Evaluating the income of self-employed mortgage applicants presents unique challenges. Unlike W-2 wage earners, self-employed borrowers report lower taxable income due to various business deductions that don’t reflect their actual cash flow. Lenders use “add-backs”—adjustments for non-cash or non-recurring expenses like depreciation or amortization—to increase qualifying income. However, identifying these add-backs can be complex, time-consuming, and error-prone.


This article outlines common add-backs lenders should look for and highlights how tools like Baleen Lending can help simplify the process.


Key Add-Backs for Self-Employed Borrowers


When analyzing tax returns, lenders can restore income lost to various deductions, giving a more accurate assessment of financial capacity. Here are some key add-backs for both sole proprietorship and business owners:


  • Mortgage Notes and Loan Payments: Payments on business loans may be rolling over, meaning they don’t represent ongoing obligations. Adding these back can improve qualifying income.

  • Depreciation: This non-cash expense reflects the wear and tear of assets. Depreciation deductions on Schedule C or business tax forms like 1120S can be added back to boost income.

  • Amortization: Similar to depreciation but for intangible assets, amortization is another non-cash expense that doesn’t affect cash flow and can be added back.

  • Casualty and Other Losses: Non-recurring events like natural disasters can create large, one-time deductions that shouldn’t reduce qualifying income. Adding these losses back ensures an accurate assessment.

  • Home Office Deduction: Sole proprietors can deduct home office expenses. Since these are personal expenses, lenders can add them back to increase qualifying income.


The Challenges of Identifying Add-Backs


While these add-backs are crucial for boosting self-employed borrowers’ qualifying income, the process is often slow and complex. Here are a few common obstacles:


  • Manual Transcription: Tax returns, especially for self-employed individuals, are lengthy and require careful transcription into loan systems. Manually extracting relevant data not only increases the risk of errors but also takes a significant amount of time.

  • Specialized Knowledge: Properly identifying add-backs requires expertise underwriting guidelines, which can make it difficult to delegate these tasks to less experienced staff earlier in the pre-qualification process. This often results in bottlenecks and slower loan processing times.

  • Time-Consuming Process: Reviewing multiple years of tax returns and recalculating qualifying income based on business deductions can significantly slow down the underwriting process compared to wage earners. This extra time can delay approvals and put self-employed borrowers at a disadvantage.


How Baleen Lending Simplifies the Process


The good news is that tools like Baleen Lending can help lenders overcome these challenges. Baleen Lending automates the extraction of tax data, significantly reducing the time and complexity involved in analyzing self-employed income.

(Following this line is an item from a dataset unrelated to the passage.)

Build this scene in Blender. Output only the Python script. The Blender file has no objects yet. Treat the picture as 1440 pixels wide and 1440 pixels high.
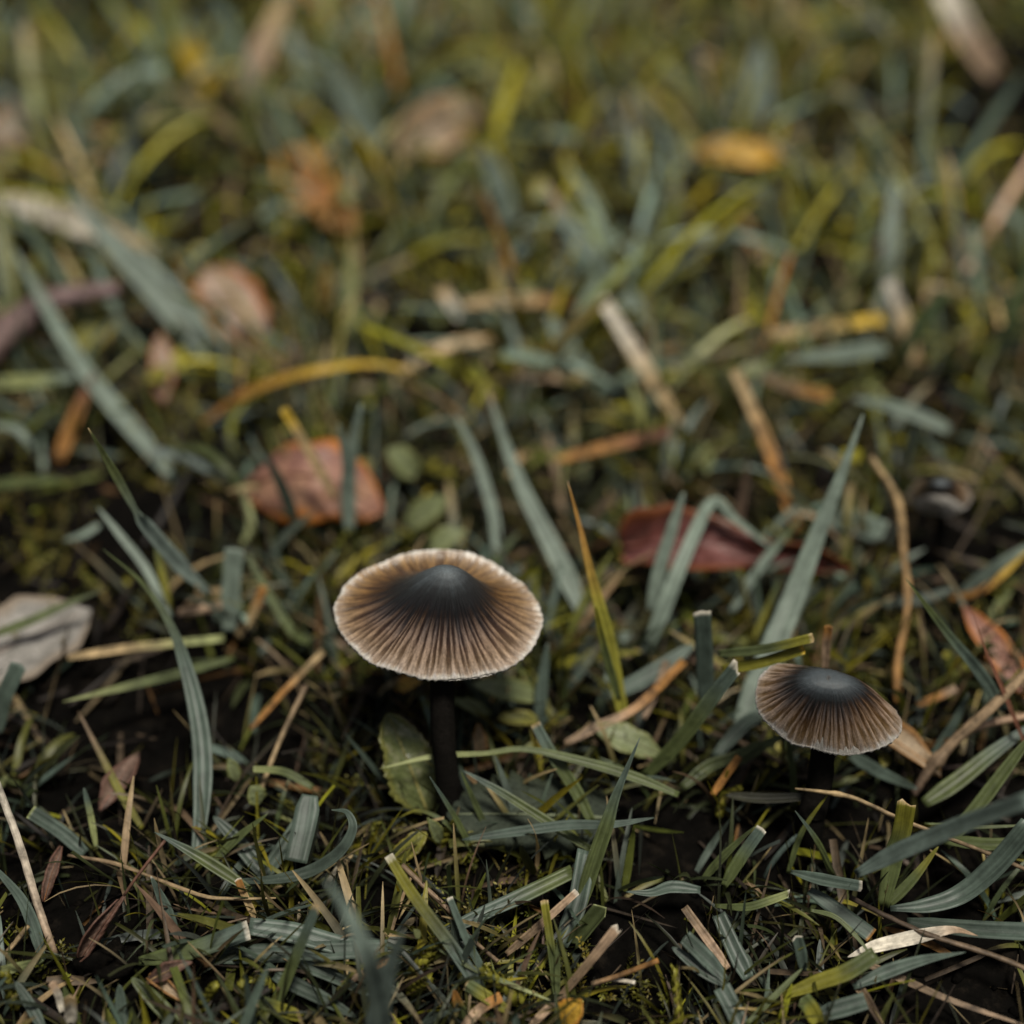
import bpy, math
import numpy as np
from mathutils import Vector

# ------------------------------------------------------------------ camera, world, sun, exposure
SC = bpy.context.scene
COL = SC.collection
PITCH = math.radians(38.0)          # looking down
FOV = math.radians(36.0)
CAMH = 0.185                        # metres above the turf
FPX = 720.0 / math.tan(FOV / 2)     # focal length in pixels of the 1440 px photograph

cam_d = bpy.data.cameras.new("camera")
cam = bpy.data.objects.new("camera", cam_d)
COL.objects.link(cam)
cam.location = (0, 0, CAMH)
cam.rotation_euler = (math.pi / 2 - PITCH, 0, 0)
cam_d.sensor_width = 36.0
cam_d.lens = 18.0 / math.tan(FOV / 2)
cam_d.clip_start = 0.005
cam_d.clip_end = 200.0
cam_d.dof.use_dof = True
cam_d.dof.focus_distance = 0.2215
cam_d.dof.aperture_fstop = 6.9
cam_d.dof.aperture_blades = 9
SC.camera = cam

SUN_EL, SUN_AZ = math.radians(75), math.radians(145)   # azimuth from +Y, clockwise
world = bpy.data.worlds.new("World")
SC.world = world
world.use_nodes = True
wn, wl = world.node_tree.nodes, world.node_tree.links
wn.clear()
sky = wn.new("ShaderNodeTexSky")
sky.sky_type = 'NISHITA'
sky.sun_disc = False
sky.sun_elevation = SUN_EL
sky.sun_rotation = SUN_AZ
sky.air_density = 1.0
sky.dust_density = 4.0
hsv = wn.new("ShaderNodeHueSaturation")
hsv.inputs["Saturation"].default_value = 0.45      # overcast: the blue is mostly washed out
bg = wn.new("ShaderNodeBackground")
bg.inputs["Strength"].default_value = 0.05
wo = wn.new("ShaderNodeOutputWorld")
wl.new(sky.outputs[0], hsv.inputs["Color"])
wl.new(hsv.outputs[0], bg.inputs["Color"])
wl.new(bg.outputs[0], wo.inputs["Surface"])

sun_d = bpy.data.lights.new("sun", 'SUN')
sun_d.energy = 4.8
sun_d.angle = math.radians(12)
sun_d.color = (1.0, 0.945, 0.83)
sun = bpy.data.objects.new("sun", sun_d)
COL.objects.link(sun)
sdir = Vector((math.sin(SUN_AZ) * math.cos(SUN_EL), math.cos(SUN_AZ) * math.cos(SUN_EL), math.sin(SUN_EL)))
sun.rotation_euler = (-sdir).to_track_quat('-Z', 'Y').to_euler()
sun.location = (0, 0, 2)

vs = SC.view_settings
vs.view_transform = 'Standard'
vs.look = 'None'
vs.exposure = 0.30
vs.gamma = 1.0
vs.use_curve_mapping = False
SC.cycles.use_denoising = True
SC.cycles.max_bounces = 6
SC.cycles.diffuse_bounces = 3
SC.cycles.transmission_bounces = 3
SC.cycles.glossy_bounces = 2

rng = np.random.default_rng(7)
MM = 0.001

# ------------------------------------------------------------------ geometry helpers
FWD = np.array([0, math.cos(PITCH), -math.sin(PITCH)])
UPV = np.array([0, math.sin(PITCH), math.cos(PITCH)])
CAMP = np.array([0, 0, CAMH])


def P(px, py, h=0.0):
    """the point of the place at height h (mm) that the photograph shows at px, py"""
    d = FWD + (px - 720) / FPX * np.array([1.0, 0, 0]) - (py - 720) / FPX * UPV
    return CAMP + d * ((CAMH - h * MM) / -d[2])


def depth(p):
    return float(np.dot(np.asarray(p) - CAMP, FWD))


def pxm(p):
    """metres covered by one photograph pixel at point p"""
    return depth(p) / FPX


def ground_h(x, y):
    x, y = np.asarray(x, float), np.asarray(y, float)
    z = np.zeros(np.broadcast(x, y).shape)
    for (fx, fy, ph, a) in ((31, 17, .3, 1.3), (-23, 41, 1.9, 1.1), (67, 53, 4.2, .8), (-88, 97, .7, .6),
                            (143, -121, 2.6, .45), (211, 187, 5.1, .35), (-330, 290, 3.3, .3), (420, 510, 1.2, .22)):
        z = z + a * np.sin(fx * x + fy * y + ph)
    return (z - 2.5) * MM


def norm(v):
    v = np.asarray(v, float)
    return v / max(np.linalg.norm(v), 1e-12)


def catmull(pts, n):
    pts = np.asarray(pts, float)
    k = len(pts)
    if k == 2:
        t = np.linspace(0, 1, n)[:, None]
        return pts[0] * (1 - t) + pts[1] * t
    ext = np.vstack([2 * pts[0] - pts[1], pts, 2 * pts[-1] - pts[-2]])
    out = []
    for s in np.linspace(0, k - 1, n):
        i = min(int(s), k - 2)
        t = s - i
        p0, p1, p2, p3 = ext[i:i + 4]
        out.append(.5 * (2 * p1 + (p2 - p0) * t + (2 * p0 - 5 * p1 + 4 * p2 - p3) * t * t + (3 * p1 - p0 - 3 * p2 + p3) * t ** 3))
    return np.array(out)


def make_mesh(name, verts, quads=None, tris=None, col=None, uv=None, smooth=True):
    """verts (n,3); quads / tris index arrays; col (n,3) linear vertex colours; uv (n,2) per vertex"""
    me = bpy.data.meshes.new(name)
    verts = np.asarray(verts, np.float32)
    loops, starts, tot = [], [], 0
    for f, k in ((quads, 4), (tris, 3)):
        if f is None or len(f) == 0:
            continue
        f = np.asarray(f, np.int32).reshape(-1, k)
        loops.append(f.ravel())
        starts.append(tot + np.arange(len(f), dtype=np.int32) * k)
        tot += f.size
    loops, starts = np.concatenate(loops), np.concatenate(starts)
    me.vertices.add(len(verts))
    me.vertices.foreach_set("co", verts.ravel())
    me.loops.add(len(loops))
    me.loops.foreach_set("vertex_index", loops)
    me.polygons.add(len(starts))
    me.polygons.foreach_set("loop_start", starts)
    if smooth:
        me.polygons.foreach_set("use_smooth", np.ones(len(starts), bool))
    me.update(calc_edges=True)
    if uv is not None:
        l = me.uv_layers.new(name="UVMap")
        l.data.foreach_set("uv", np.asarray(uv, np.float32)[loops].ravel())
    if col is not None:
        a = me.color_attributes.new(name="col", type='FLOAT_COLOR', domain='POINT')
        c = np.ones((len(verts), 4), np.float32)
        c[:, :3] = col
        a.data.foreach_set("color", c.ravel())
    me.validate()
    return me


def put(name, me, mat, parent=None, label=None, cat=None, group=None, kind=None, loc=None):
    o = bpy.data.objects.new(name, me)
    COL.objects.link(o)
    if me is not None and mat is not None:
        me.materials.append(mat)
    if parent is not None:
        o.parent = parent
    if loc is not None:
        o.location = loc
    for k, v in (("label", label), ("category", cat), ("group", group), ("kind", kind)):
        if v:
            o[k] = v
    return o


def thing(name, loc, label, cat, group=None):
    o = put(name, None, None, None, label, cat, group, None, loc)
    o.empty_display_size = 0.003
    return o


# ------------------------------------------------------------------ materials
def new_mat(name):
    m = bpy.data.materials.new(name)
    m.use_nodes = True
    n, l = m.node_tree.nodes, m.node_tree.links
    n.clear()
    out = n.new("ShaderNodeOutputMaterial")
    bs = n.new("ShaderNodeBsdfPrincipled")
    l.new(bs.outputs[0], out.inputs[0])
    return m, n, l, bs, out


def node(n, kind, **kw):
    x = n.new(kind)
    for k, v in kw.items():
        if k in x.inputs:
            x.inputs[k].default_value = v
        else:
            setattr(x, k, v)
    return x


def mixrgb(n, l, a, b, fac, mode='MIX'):
    x = n.new("ShaderNodeMix")
    x.data_type = 'RGBA'
    x.blend_type = mode
    for s, v in ((x.inputs[6], a), (x.inputs[7], b), (x.inputs[0], fac)):
        if isinstance(v, (int, float)):
            s.default_value = v
        elif isinstance(v, tuple):
            s.default_value = (*v, 1)
        else:
            l.new(v, s)
    return x.outputs[2]


def ramp(n, l, src, stops):
    r = n.new("ShaderNodeValToRGB")
    e = r.color_ramp.elements
    while len(e) > 1:
        e.remove(e[-1])
    for i, (p, c) in enumerate(stops):
        k = e[0] if i == 0 else e.new(p)
        k.position = p
        k.color = (*c, 1) if isinstance(c, tuple) else (c, c, c, 1)
    l.new(src, r.inputs[0])
    return r.outputs[0]


def grass_material(name, rough, transl, stripes, spec=.26, mott=(.66, 1.25)):
    """leaf tissue: colour per blade from 'col', veins and mottling along the blade (uv: mm along, 0-1 across)"""
    m, n, l, bs, out = new_mat(name)
    at = node(n, "ShaderNodeAttribute", attribute_name="col")
    uv = n.new("ShaderNodeUVMap")
    mp = n.new("ShaderNodeMapping")
    mp.inputs["Scale"].default_value = (.12, stripes, 1)
    l.new(uv.outputs[0], mp.inputs[0])
    st = node(n, "ShaderNodeTexNoise", Scale=1.0, Detail=2.0)
    l.new(mp.outputs[0], st.inputs["Vector"])
    geo = n.new("ShaderNodeNewGeometry")
    mo = node(n, "ShaderNodeTexNoise", Scale=420.0, Detail=4.0, Roughness=.65)
    l.new(geo.outputs["Position"], mo.inputs["Vector"])
    f1 = ramp(n, l, st.outputs[0], [(.3, .75), (.7, 1.2)])
    f2 = ramp(n, l, mo.outputs[0], [(.3, mott[0]), (.68, mott[1])])
    c = mixrgb(n, l, at.outputs["Color"], f1, 1.0, 'MULTIPLY')
    c = mixrgb(n, l, c, f2, 1.0, 'MULTIPLY')
    fi = node(n, "ShaderNodeTexNoise", Scale=4200.0, Detail=3.0)
    l.new(geo.outputs["Position"], fi.inputs["Vector"])
    spots = ramp(n, l, fi.outputs[0], [(.66, 0.0), (.8, .22)])
    c = mixrgb(n, l, c, (.45, .47, .43), spots) if spec < .5 else c
    l.new(c, bs.inputs["Base Color"])
    bs.inputs["Roughness"].default_value = rough
    bs.inputs["Specular IOR Level"].default_value = spec
    bmp = node(n, "ShaderNodeBump", Strength=.35, Distance=.00012)
    l.new(st.outputs[0], bmp.inputs["Height"])
    l.new(bmp.outputs[0], bs.inputs["Normal"])
    if transl:
        tr = n.new("ShaderNodeBsdfTranslucent")
        tc = mixrgb(n, l, c, (1.0, .95, .45), 1.0, 'MULTIPLY')
        l.new(tc, tr.inputs[0])
        mx = n.new("ShaderNodeMixShader")
        mx.inputs[0].default_value = transl
        l.new(bs.outputs[0], mx.inputs[1])
        l.new(tr.outputs[0], mx.inputs[2])
        l.new(mx.outputs[0], out.inputs[0])
    return m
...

By scanning tax returns and automatically identifying relevant add-backs —such as depreciation, amortization, and casualty losses— Baleen Lending reduces the need for manual transcription and specialized knowledge. It integrates seamlessly with Fannie Mae’s Income Calculator, making it faster and easier for everyone from junior loan officers to senior underwriters to evaluate self-employed income.


Through Baleen, lenders can serve self-employed borrowers more effectively and speed up the mortgage approval process, growing their market share while leveling the playing field between self-employed applicants and wage earners.